▶ [TASK STATEMENT]
Reproduce the data in its entirety, exactly as supplied.

▶ [SOURCE EXCERPT]
[Begin]
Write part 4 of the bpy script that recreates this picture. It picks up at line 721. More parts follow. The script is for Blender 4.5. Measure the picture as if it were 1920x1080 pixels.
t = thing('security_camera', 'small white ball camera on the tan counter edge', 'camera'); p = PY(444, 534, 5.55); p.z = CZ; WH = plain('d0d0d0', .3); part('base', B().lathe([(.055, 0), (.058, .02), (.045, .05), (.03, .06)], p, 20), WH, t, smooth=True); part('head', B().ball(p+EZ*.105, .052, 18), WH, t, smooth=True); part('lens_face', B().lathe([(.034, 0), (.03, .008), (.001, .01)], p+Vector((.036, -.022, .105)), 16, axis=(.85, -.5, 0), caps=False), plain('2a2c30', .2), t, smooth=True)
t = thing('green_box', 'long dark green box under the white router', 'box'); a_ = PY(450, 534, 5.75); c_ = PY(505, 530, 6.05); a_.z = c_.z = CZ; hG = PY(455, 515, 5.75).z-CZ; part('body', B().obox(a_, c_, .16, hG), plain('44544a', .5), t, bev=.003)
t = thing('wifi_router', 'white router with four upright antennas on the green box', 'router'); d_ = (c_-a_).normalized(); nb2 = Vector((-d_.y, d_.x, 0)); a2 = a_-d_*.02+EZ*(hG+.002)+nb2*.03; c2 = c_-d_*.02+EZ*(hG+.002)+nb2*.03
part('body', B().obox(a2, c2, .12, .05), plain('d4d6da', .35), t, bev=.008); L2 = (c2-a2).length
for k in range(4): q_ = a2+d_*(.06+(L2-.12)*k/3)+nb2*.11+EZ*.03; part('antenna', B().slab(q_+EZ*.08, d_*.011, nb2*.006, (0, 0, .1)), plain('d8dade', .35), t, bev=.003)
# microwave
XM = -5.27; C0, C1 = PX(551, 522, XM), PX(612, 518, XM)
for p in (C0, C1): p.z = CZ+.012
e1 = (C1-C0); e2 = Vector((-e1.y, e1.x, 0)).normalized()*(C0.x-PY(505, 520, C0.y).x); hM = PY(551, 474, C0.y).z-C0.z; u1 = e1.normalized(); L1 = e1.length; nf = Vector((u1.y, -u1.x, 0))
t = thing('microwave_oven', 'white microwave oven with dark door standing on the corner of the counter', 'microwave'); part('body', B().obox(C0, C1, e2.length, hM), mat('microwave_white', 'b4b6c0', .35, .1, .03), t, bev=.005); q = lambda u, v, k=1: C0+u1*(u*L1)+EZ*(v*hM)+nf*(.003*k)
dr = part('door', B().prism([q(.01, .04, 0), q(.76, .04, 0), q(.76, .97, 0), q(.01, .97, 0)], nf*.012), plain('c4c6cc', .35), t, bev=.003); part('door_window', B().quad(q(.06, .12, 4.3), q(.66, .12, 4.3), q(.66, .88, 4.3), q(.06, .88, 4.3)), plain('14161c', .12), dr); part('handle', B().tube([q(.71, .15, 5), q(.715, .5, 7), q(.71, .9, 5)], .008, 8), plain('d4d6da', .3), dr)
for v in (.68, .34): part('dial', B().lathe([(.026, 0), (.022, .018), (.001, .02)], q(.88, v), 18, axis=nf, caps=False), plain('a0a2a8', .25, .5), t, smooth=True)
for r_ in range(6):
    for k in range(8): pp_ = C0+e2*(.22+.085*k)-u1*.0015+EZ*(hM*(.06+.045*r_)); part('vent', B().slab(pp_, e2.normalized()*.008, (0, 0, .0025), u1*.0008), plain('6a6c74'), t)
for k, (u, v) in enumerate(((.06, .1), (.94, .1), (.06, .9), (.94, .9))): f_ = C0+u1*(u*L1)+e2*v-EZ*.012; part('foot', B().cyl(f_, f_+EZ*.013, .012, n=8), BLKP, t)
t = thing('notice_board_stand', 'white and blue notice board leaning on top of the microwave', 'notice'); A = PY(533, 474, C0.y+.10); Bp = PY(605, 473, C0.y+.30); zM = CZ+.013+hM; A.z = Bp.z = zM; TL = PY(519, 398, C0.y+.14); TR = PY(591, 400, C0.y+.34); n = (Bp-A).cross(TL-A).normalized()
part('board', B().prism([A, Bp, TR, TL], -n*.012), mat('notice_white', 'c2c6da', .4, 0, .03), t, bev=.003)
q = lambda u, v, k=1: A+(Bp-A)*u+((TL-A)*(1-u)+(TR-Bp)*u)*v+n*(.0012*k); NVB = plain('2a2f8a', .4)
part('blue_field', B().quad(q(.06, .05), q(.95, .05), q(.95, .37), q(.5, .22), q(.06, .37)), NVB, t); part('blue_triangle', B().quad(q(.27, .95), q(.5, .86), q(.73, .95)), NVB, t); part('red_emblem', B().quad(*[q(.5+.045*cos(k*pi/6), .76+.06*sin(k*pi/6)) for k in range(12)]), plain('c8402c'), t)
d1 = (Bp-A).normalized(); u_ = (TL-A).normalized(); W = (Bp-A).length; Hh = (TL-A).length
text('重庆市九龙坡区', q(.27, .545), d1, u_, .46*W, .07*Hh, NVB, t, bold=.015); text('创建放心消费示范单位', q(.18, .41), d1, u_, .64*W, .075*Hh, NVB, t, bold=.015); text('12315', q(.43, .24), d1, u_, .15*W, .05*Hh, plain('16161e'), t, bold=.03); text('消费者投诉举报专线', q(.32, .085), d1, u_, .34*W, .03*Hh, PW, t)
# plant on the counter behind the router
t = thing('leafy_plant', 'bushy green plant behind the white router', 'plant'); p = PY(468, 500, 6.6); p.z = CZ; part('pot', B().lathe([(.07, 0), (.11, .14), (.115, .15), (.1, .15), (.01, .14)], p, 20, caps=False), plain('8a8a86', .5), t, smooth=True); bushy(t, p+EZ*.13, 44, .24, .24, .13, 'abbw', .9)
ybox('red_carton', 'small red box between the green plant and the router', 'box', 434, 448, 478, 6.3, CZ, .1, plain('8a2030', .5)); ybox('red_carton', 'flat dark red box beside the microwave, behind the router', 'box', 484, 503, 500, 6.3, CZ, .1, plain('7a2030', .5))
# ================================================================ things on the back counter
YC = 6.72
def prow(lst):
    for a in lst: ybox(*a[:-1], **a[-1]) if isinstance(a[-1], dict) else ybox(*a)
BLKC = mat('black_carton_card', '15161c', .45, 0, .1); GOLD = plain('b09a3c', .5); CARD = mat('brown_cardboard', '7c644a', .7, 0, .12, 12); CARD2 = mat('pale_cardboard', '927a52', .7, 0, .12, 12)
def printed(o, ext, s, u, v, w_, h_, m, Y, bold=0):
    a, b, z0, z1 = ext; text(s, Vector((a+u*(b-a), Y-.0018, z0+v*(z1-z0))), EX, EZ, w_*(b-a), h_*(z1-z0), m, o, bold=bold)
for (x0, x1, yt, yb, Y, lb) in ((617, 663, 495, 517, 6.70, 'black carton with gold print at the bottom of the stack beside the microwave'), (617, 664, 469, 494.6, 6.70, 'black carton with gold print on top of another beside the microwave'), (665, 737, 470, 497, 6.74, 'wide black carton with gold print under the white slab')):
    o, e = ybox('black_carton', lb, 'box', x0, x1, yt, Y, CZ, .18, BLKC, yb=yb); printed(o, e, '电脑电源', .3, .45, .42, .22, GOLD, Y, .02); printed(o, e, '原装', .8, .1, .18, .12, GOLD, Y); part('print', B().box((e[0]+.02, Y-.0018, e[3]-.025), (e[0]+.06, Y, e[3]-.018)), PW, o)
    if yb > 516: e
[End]
▶ [RESULT OF THE TASK]
Write part 4 of the bpy script that recreates this picture. It picks up at line 721. More parts follow. The script is for Blender 4.5. Measure the picture as if it were 1920x1080 pixels.
t = thing('security_camera', 'small white ball camera on the tan counter edge', 'camera'); p = PY(444, 534, 5.55); p.z = CZ; WH = plain('d0d0d0', .3); part('base', B().lathe([(.055, 0), (.058, .02), (.045, .05), (.03, .06)], p, 20), WH, t, smooth=True); part('head', B().ball(p+EZ*.105, .052, 18), WH, t, smooth=True); part('lens_face', B().lathe([(.034, 0), (.03, .008), (.001, .01)], p+Vector((.036, -.022, .105)), 16, axis=(.85, -.5, 0), caps=False), plain('2a2c30', .2), t, smooth=True)
t = thing('green_box', 'long dark green box under the white router', 'box'); a_ = PY(450, 534, 5.75); c_ = PY(505, 530, 6.05); a_.z = c_.z = CZ; hG = PY(455, 515, 5.75).z-CZ; part('body', B().obox(a_, c_, .16, hG), plain('44544a', .5), t, bev=.003)
t = thing('wifi_router', 'white router with four upright antennas on the green box', 'router'); d_ = (c_-a_).normalized(); nb2 = Vector((-d_.y, d_.x, 0)); a2 = a_-d_*.02+EZ*(hG+.002)+nb2*.03; c2 = c_-d_*.02+EZ*(hG+.002)+nb2*.03
part('body', B().obox(a2, c2, .12, .05), plain('d4d6da', .35), t, bev=.008); L2 = (c2-a2).length
for k in range(4): q_ = a2+d_*(.06+(L2-.12)*k/3)+nb2*.11+EZ*.03; part('antenna', B().slab(q_+EZ*.08, d_*.011, nb2*.006, (0, 0, .1)), plain('d8dade', .35), t, bev=.003)
# microwave
XM = -5.27; C0, C1 = PX(551, 522, XM), PX(612, 518, XM)
for p in (C0, C1): p.z = CZ+.012
e1 = (C1-C0); e2 = Vector((-e1.y, e1.x, 0)).normalized()*(C0.x-PY(505, 520, C0.y).x); hM = PY(551, 474, C0.y).z-C0.z; u1 = e1.normalized(); L1 = e1.length; nf = Vector((u1.y, -u1.x, 0))
t = thing('microwave_oven', 'white microwave oven with dark door standing on the corner of the counter', 'microwave'); part('body', B().obox(C0, C1, e2.length, hM), mat('microwave_white', 'b4b6c0', .35, .1, .03), t, bev=.005); q = lambda u, v, k=1: C0+u1*(u*L1)+EZ*(v*hM)+nf*(.003*k)
dr = part('door', B().prism([q(.01, .04, 0), q(.76, .04, 0), q(.76, .97, 0), q(.01, .97, 0)], nf*.012), plain('c4c6cc', .35), t, bev=.003); part('door_window', B().quad(q(.06, .12, 4.3), q(.66, .12, 4.3), q(.66, .88, 4.3), q(.06, .88, 4.3)), plain('14161c', .12), dr); part('handle', B().tube([q(.71, .15, 5), q(.715, .5, 7), q(.71, .9, 5)], .008, 8), plain('d4d6da', .3), dr)
for v in (.68, .34): part('dial', B().lathe([(.026, 0), (.022, .018), (.001, .02)], q(.88, v), 18, axis=nf, caps=False), plain('a0a2a8', .25, .5), t, smooth=True)
for r_ in range(6):
    for k in range(8): pp_ = C0+e2*(.22+.085*k)-u1*.0015+EZ*(hM*(.06+.045*r_)); part('vent', B().slab(pp_, e2.normalized()*.008, (0, 0, .0025), u1*.0008), plain('6a6c74'), t)
for k, (u, v) in enumerate(((.06, .1), (.94, .1), (.06, .9), (.94, .9))): f_ = C0+u1*(u*L1)+e2*v-EZ*.012; part('foot', B().cyl(f_, f_+EZ*.013, .012, n=8), BLKP, t)
t = thing('notice_board_stand', 'white and blue notice board leaning on top of the microwave', 'notice'); A = PY(533, 474, C0.y+.10); Bp = PY(605, 473, C0.y+.30); zM = CZ+.013+hM; A.z = Bp.z = zM; TL = PY(519, 398, C0.y+.14); TR = PY(591, 400, C0.y+.34); n = (Bp-A).cross(TL-A).normalized()
part('board', B().prism([A, Bp, TR, TL], -n*.012), mat('notice_white', 'c2c6da', .4, 0, .03), t, bev=.003)
q = lambda u, v, k=1: A+(Bp-A)*u+((TL-A)*(1-u)+(TR-Bp)*u)*v+n*(.0012*k); NVB = plain('2a2f8a', .4)
part('blue_field', B().quad(q(.06, .05), q(.95, .05), q(.95, .37), q(.5, .22), q(.06, .37)), NVB, t); part('blue_triangle', B().quad(q(.27, .95), q(.5, .86), q(.73, .95)), NVB, t); part('red_emblem', B().quad(*[q(.5+.045*cos(k*pi/6), .76+.06*sin(k*pi/6)) for k in range(12)]), plain('c8402c'), t)
d1 = (Bp-A).normalized(); u_ = (TL-A).normalized(); W = (Bp-A).length; Hh = (TL-A).length
text('重庆市九龙坡区', q(.27, .545), d1, u_, .46*W, .07*Hh, NVB, t, bold=.015); text('创建放心消费示范单位', q(.18, .41), d1, u_, .64*W, .075*Hh, NVB, t, bold=.015); text('12315', q(.43, .24), d1, u_, .15*W, .05*Hh, plain('16161e'), t, bold=.03); text('消费者投诉举报专线', q(.32, .085), d1, u_, .34*W, .03*Hh, PW, t)
# plant on the counter behind the router
t = thing('leafy_plant', 'bushy green plant behind the white router', 'plant'); p = PY(468, 500, 6.6); p.z = CZ; part('pot', B().lathe([(.07, 0), (.11, .14), (.115, .15), (.1, .15), (.01, .14)], p, 20, caps=False), plain('8a8a86', .5), t, smooth=True); bushy(t, p+EZ*.13, 44, .24, .24, .13, 'abbw', .9)
ybox('red_carton', 'small red box between the green plant and the router', 'box', 434, 448, 478, 6.3, CZ, .1, plain('8a2030', .5)); ybox('red_carton', 'flat dark red box beside the microwave, behind the router', 'box', 484, 503, 500, 6.3, CZ, .1, plain('7a2030', .5))
# ================================================================ things on the back counter
YC = 6.72
def prow(lst):
    for a in lst: ybox(*a[:-1], **a[-1]) if isinstance(a[-1], dict) else ybox(*a)
BLKC = mat('black_carton_card', '15161c', .45, 0, .1); GOLD = plain('b09a3c', .5); CARD = mat('brown_cardboard', '7c644a', .7, 0, .12, 12); CARD2 = mat('pale_cardboard', '927a52', .7, 0, .12, 12)
def printed(o, ext, s, u, v, w_, h_, m, Y, bold=0):
    a, b, z0, z1 = ext; text(s, Vector((a+u*(b-a), Y-.0018, z0+v*(z1-z0))), EX, EZ, w_*(b-a), h_*(z1-z0), m, o, bold=bold)
for (x0, x1, yt, yb, Y, lb) in ((617, 663, 495, 517, 6.70, 'black carton with gold print at the bottom of the stack beside the microwave'), (617, 664, 469, 494.6, 6.70, 'black carton with gold print on top of another beside the microwave'), (665, 737, 470, 497, 6.74, 'wide black carton with gold print under the white slab')):
    o, e = ybox('black_carton', lb, 'box', x0, x1, yt, Y, CZ, .18, BLKC, yb=yb); printed(o, e, '电脑电源', .3, .45, .42, .22, GOLD, Y, .02); printed(o, e, '原装', .8, .1, .18, .12, GOLD, Y); part('print', B().box((e[0]+.02, Y-.0018, e[3]-.025), (e[0]+.06, Y, e[3]-.018)), PW, o)
    if yb > 516: e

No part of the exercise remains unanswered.